Однако уже при современном уровне знаний можно представить себе вполне реальные физические условия, при которых материальные объекты, способные служить эталонами длины и длительности, в принципе не могут существовать, то есть не могут существовать ни атомы, ни кристаллы. С еще более тяжелыми ограничениями мы встретимся в тех случаях, когда не могут существовать даже элементарные частицы.

Есть все основания думать, что наша область Вселенной, видимо, прошла через подобные стадии. Но это означает, что физическая теория применительно к подобным условиям не может пользоваться понятиями «длины» и «длительности». Разумеется, возможно, что в таких условиях есть другие эталоны «длины» и «длительности». Но это будет уже другая «длина» и другая «длительность».

Поэтому можно предполагать, что в будущей общей физической теорий понятия «длины» и «длительности» вообще перестанут быть основными. Не исключено, что от них и вовсе придется отказаться.

А вечером мы сидим в уютном номере старинной киевской гостиницы, и я пытаюсь «выудить» у Зельманова «дополнительные соображения». Впрочем, он, как всегда, охотно обсуждает подобные вопросы.

— Вы сказали, — начинаю я, — что в будущей теории, возможно, придется отказаться от понятий «длины» и «длительности». Вероятно, существует такая закономерность: при переходе от одной физической теории к другой, более общей, всегда приходилось от чего-то отказываться?

— Да, — согласился Зельманов. — Но, заметьте, отказ этот всякий раз был минимальным.

— Ну и что же произойдет после того, как в будущей теории «длина» и «длительность» перестанут быть основными понятиями?

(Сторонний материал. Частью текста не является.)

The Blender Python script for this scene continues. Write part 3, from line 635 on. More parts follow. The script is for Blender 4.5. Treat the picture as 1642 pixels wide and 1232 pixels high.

— Видите ли, выбор определенных эталонов «длины» и «длительности» единственным образом фиксирует наше понимание метрических величин (промежутков времени, расстояний, углов), а следовательно, и метрических свойств пространства. Именно так обстоит дело в ньютоновской теории. А если преимущественных эталонов нет, можно вводить различные метрики. Но каждой метрике соответствует своя формулировка физических законов.